Tips Wine

Power Lunch Wines

There is lunch, and then there is the power lunch. The former is the typical run-of-the-mill middle of the day meal. On a scale of just-food-to-keep-you-going to nourishing, it can consist of anything from leftovers from the night before to a seamless order or a head out of the office to a make our own salad (for half your day’s earnings) situation to a sit-down with yourself or another to wash off that morning’s word load.

The latter is a different a type of meal altogether. A power lunch takes place at a restaurant, likely expensive, because you’re on the company’s dime. It is meant to bring together a group of important work-related people around a table to discuss important business matters. The overall tone of the power lunch has to do with landing a client or a deal or selling a client or a deal or landing the sale of a client or a deal.


The food at a power lunch is elegant but efficient, meant to be a backdrop in some cases to the atmosphere and the alcohol which are there to lubricate the scene. And this is where the choice of power lunch wine comes into play.

A power lunch wine should be refreshing and not too high in alcohol – you still have to be coherent during your pitch and then head back to the office, after all. The wine you order should also be bold and yet easy to drink as a subtle reminder to everyone at that table that if you can be trusted to satisfy their palates, you can be trusted to take on that project.


Below you’ll find a list of a few of our favorite power lunch wines, from lowest alcohol content to highest. Each wine combines the right amount of taste and boldness, alcohol content and finesse. Any favorite power lunch wines of yours you want to tell us about? Let us know in the content section below.

For a deeper dive into alcohol content of all the different grapes, we love this easy to read least-to-most alcohol chart from WineFolly.


This is one of those amazing white wines that is crisp and easy to drink. Perfect for a lunch where you want to be the star, and not the gastronomy. Because riesling grapes grown in cooler climates tend to have lower alcohol, German Rieslings, like Kabinett and Spätlese, are especially ideal because they range from about 7 to 9% alcohol (on average, wines range in the 12% to 14% alcohol range). You’ll get bonus points for smartness for being able to pronounce the German wine region like a pro.

Vinho Verde

Portuguese wines have been making a showing on the global stage as of late, none more so than Vinho Verde, or “green wine.” This region is cool and wet, yielding fresh and lively wines made from a variety of grapes that all hover around the 10% alcohol mark. Some are even spritzy. This is the perfect choice for those toasting the closing of your deal or the celebrating the beginning of a fruitful business relationship.
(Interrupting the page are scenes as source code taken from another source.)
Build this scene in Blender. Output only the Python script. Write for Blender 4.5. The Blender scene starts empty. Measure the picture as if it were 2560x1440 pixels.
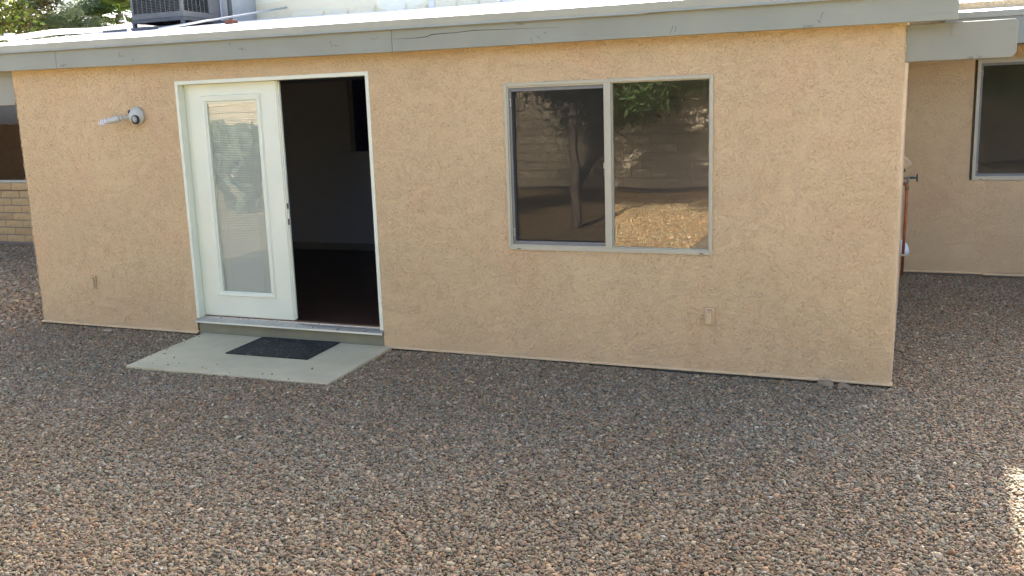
import bpy, bmesh, math, random
import numpy as np
from mathutils import Vector, Matrix, noise

R = math.radians
SC = bpy.context.scene
COL = SC.collection
random.seed(7)
RNG = np.random.default_rng(11)

# ------------------------------------------------------------------ camera
CAM = (0.0542, -6.4506, 1.8594)
YAW, PITCH, ROLL, FPX = 0.4008, 0.1878, -0.0335, 2359.6


def cam_axes():
    cy, sy, cp, sp = math.cos(YAW), math.sin(YAW), math.cos(PITCH), math.sin(PITCH)
    f = Vector((-sy * cp, cy * cp, -sp))
    r = Vector((cy, sy, 0))
    u = r.cross(f)
    cr, sr = math.cos(ROLL), math.sin(ROLL)
    return r * cr + u * sr, u * cr - r * sr, f


_r, _u, _f = cam_axes()
cam = bpy.data.cameras.new('camera')
cam.sensor_width = 36
cam.lens = FPX / 2560 * 36
cam.clip_end = 2000
cam.clip_start = 0.05
camo = bpy.data.objects.new('camera', cam)
COL.objects.link(camo)
camo.matrix_world = Matrix(((_r.x, _u.x, -_f.x, CAM[0]), (_r.y, _u.y, -_f.y, CAM[1]),
                            (_r.z, _u.z, -_f.z, CAM[2]), (0, 0, 0, 1)))
SC.camera = camo

# ------------------------------------------------------------------ sky, sun, exposure
SUN_EL, SUN_AZ = R(27.8), R(-2.7)
world = bpy.data.worlds.new('World')
SC.world = world
world.use_nodes = True
wn = world.node_tree.nodes
sky = wn.new('ShaderNodeTexSky')
sky.sky_type = 'NISHITA'
sky.sun_disc = False
sky.sun_elevation = SUN_EL
sky.sun_rotation = SUN_AZ
sky.altitude = 600
sky.air_density = 0.4
sky.dust_density = 6.0
sky.ozone_density = 0.0
world.node_tree.links.new(sky.outputs[0], wn['Background'].inputs[0])
wn['Background'].inputs[1].default_value = 0.15
sun = bpy.data.lights.new('sun', 'SUN')
sun.energy = 5.0
sun.angle = R(0.53)
sun.color = (1.0, 0.96, 0.86)
suno = bpy.data.objects.new('sun', sun)
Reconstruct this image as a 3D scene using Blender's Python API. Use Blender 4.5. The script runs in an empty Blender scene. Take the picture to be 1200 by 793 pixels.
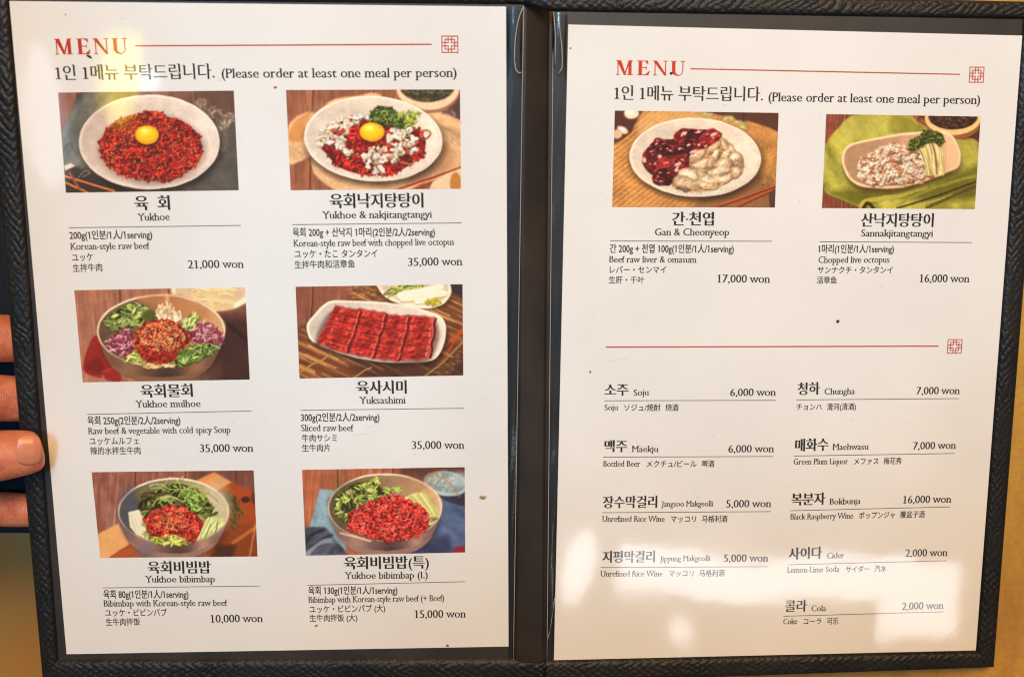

At 10% to 13% alcohol, this super approachable gamay noir grape is what makes up red wines from Beaujolais. Light-bodied and fruity, this red goes well with everything and serves as the perfect backdrop to a convivial lunch gathering if you’re trying to drum up some business or just for a quick meet-and-greet. It’s a great alternative to the oh-so-common Pinot Noir and will show your lunch companions your ability to think outside the (wine) box.


The Sancerre region is located in the eastern Loire Valley in France. Its terroir encourages the sauvignon blanc grape to express itself so well. This ever popular white wine is a great lunch choice because it has a bold stoniness to it, yet it is finessed and easy going down. It’s easy to sip on while noshing and talking business and goes great with salads and chicken, so an ideal lunch companion. Usually no higher than 13% alcohol, so you can keep your wits about you while deal-making.


If it’s cooler outside, red wines can be a better choice than white. But this also means you’ll be moving into a medium alcohol range wines. So when ordering, be sure the content doesn’t exceed 13%, and drink a little extra agua to keep your center. One of our favorite lunch wines in the 13% range is the noble Nebbiolo grown in Piedmont, Italy. While it is a bolder taste than a Gamay, what it lacks for in lightness, it makes up for in classiness and earthiness. What ordering this wine conveys to your table is that you are all about quality and depth of character.